- What is required -
Determine how many lines include the word "high", then give that number and nothing more.

- The data -
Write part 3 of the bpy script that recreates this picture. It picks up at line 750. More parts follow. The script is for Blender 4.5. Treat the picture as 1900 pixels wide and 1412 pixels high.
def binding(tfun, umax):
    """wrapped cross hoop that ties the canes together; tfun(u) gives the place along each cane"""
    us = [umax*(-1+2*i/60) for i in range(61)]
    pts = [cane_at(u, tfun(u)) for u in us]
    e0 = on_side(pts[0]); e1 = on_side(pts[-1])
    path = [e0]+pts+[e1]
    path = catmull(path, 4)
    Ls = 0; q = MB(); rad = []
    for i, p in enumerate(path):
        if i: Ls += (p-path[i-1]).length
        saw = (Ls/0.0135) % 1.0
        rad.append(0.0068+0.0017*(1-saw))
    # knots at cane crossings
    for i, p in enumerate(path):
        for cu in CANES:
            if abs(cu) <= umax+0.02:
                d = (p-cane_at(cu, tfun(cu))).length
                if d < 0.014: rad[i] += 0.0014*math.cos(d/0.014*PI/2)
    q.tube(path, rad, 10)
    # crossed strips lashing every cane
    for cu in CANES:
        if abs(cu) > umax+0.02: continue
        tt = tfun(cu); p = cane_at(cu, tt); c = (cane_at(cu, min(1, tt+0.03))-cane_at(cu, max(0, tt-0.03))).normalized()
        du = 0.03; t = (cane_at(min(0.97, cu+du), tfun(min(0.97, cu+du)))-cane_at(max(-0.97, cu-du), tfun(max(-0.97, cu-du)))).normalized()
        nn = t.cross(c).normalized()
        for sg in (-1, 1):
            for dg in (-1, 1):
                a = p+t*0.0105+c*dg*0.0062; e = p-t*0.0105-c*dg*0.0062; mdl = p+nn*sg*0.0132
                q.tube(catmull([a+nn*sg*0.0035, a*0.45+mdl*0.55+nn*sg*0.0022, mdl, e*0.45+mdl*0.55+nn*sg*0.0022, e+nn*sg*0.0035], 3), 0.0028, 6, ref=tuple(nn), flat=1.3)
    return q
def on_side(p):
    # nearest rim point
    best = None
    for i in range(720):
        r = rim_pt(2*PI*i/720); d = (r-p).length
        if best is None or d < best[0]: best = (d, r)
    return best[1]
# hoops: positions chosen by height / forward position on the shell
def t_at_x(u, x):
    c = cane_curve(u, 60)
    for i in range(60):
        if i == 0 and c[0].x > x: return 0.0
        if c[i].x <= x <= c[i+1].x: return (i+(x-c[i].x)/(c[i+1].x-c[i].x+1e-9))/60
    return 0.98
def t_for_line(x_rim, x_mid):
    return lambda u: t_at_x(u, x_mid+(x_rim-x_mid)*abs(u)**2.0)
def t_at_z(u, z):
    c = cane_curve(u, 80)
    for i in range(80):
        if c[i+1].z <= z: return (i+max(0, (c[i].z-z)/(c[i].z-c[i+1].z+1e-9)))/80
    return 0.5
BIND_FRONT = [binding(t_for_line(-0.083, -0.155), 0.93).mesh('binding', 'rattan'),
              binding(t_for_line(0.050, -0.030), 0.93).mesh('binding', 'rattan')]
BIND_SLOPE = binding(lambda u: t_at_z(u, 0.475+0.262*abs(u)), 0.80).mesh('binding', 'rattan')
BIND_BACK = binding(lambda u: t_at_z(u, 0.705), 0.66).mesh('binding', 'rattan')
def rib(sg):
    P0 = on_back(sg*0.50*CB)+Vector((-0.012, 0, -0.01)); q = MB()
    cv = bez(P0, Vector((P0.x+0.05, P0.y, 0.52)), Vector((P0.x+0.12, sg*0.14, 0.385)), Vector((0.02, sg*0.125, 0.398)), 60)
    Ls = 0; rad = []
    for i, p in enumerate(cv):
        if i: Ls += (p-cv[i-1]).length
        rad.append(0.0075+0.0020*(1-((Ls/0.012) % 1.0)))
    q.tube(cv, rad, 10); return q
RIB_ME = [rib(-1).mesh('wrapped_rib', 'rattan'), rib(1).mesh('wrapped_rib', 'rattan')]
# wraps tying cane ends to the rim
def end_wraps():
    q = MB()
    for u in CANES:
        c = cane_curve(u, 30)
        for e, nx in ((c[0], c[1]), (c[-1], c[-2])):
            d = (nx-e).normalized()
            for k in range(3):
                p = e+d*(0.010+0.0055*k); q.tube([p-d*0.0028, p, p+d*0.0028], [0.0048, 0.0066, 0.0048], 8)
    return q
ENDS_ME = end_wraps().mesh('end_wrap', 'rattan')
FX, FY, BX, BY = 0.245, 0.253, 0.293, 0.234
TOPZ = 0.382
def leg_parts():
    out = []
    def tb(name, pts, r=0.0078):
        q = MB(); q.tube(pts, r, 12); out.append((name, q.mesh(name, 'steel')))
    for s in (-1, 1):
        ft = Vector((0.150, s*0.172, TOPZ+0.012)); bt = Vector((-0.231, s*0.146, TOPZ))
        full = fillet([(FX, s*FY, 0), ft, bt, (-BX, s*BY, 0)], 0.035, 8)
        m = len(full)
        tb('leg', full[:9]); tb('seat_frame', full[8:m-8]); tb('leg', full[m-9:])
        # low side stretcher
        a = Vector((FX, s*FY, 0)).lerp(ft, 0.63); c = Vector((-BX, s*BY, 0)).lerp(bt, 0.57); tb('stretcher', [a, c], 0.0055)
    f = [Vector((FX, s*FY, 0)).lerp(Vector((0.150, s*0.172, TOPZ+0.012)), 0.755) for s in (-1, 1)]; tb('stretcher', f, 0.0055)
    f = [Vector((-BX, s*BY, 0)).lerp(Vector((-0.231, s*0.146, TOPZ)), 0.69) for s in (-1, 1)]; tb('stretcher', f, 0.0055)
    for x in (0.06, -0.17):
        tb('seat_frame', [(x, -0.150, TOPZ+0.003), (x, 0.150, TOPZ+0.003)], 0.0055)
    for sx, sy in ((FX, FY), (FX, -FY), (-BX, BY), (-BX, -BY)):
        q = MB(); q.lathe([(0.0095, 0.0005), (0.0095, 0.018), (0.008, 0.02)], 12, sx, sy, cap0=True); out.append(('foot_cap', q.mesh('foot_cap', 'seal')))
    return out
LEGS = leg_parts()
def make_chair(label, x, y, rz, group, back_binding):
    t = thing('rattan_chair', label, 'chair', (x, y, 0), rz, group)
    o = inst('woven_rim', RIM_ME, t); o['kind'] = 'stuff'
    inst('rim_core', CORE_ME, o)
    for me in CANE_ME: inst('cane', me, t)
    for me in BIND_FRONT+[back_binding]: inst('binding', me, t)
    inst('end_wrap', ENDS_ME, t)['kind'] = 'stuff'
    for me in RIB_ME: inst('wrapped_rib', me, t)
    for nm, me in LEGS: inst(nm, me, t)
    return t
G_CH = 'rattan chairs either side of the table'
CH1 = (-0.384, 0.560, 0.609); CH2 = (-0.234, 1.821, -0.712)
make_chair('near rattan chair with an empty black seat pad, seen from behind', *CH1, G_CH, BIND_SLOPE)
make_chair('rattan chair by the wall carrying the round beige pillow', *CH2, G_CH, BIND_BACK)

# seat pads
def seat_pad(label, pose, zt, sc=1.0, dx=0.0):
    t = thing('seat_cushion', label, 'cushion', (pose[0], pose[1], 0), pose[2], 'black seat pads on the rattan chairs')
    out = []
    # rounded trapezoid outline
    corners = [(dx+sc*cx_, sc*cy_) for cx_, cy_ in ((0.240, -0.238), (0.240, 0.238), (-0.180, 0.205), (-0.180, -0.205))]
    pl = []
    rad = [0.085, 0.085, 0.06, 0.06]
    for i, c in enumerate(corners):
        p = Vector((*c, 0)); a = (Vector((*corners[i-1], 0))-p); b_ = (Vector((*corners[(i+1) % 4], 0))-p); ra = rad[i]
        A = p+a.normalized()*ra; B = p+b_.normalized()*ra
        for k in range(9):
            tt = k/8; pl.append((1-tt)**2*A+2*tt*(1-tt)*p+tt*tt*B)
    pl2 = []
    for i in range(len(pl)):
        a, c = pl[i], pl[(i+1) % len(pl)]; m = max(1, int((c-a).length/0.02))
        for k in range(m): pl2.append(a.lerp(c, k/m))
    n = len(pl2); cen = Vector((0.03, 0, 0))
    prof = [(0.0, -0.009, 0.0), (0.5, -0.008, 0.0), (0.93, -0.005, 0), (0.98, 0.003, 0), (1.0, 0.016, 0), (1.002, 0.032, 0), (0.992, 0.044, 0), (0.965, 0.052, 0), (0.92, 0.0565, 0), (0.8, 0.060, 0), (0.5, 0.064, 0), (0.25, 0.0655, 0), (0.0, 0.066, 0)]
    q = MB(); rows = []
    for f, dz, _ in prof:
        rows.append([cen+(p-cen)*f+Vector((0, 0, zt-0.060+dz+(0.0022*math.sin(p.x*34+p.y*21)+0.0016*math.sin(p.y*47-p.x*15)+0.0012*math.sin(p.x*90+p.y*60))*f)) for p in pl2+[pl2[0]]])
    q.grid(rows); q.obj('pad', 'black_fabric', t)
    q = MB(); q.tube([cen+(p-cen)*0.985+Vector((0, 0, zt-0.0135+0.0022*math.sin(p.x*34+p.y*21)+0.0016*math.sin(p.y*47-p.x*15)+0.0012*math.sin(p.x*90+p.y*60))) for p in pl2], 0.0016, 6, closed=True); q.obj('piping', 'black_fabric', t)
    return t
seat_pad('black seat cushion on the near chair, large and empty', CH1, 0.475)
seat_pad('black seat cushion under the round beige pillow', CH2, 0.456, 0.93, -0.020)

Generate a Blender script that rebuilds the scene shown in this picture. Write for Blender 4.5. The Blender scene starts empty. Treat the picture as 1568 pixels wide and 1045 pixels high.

- Written response -
2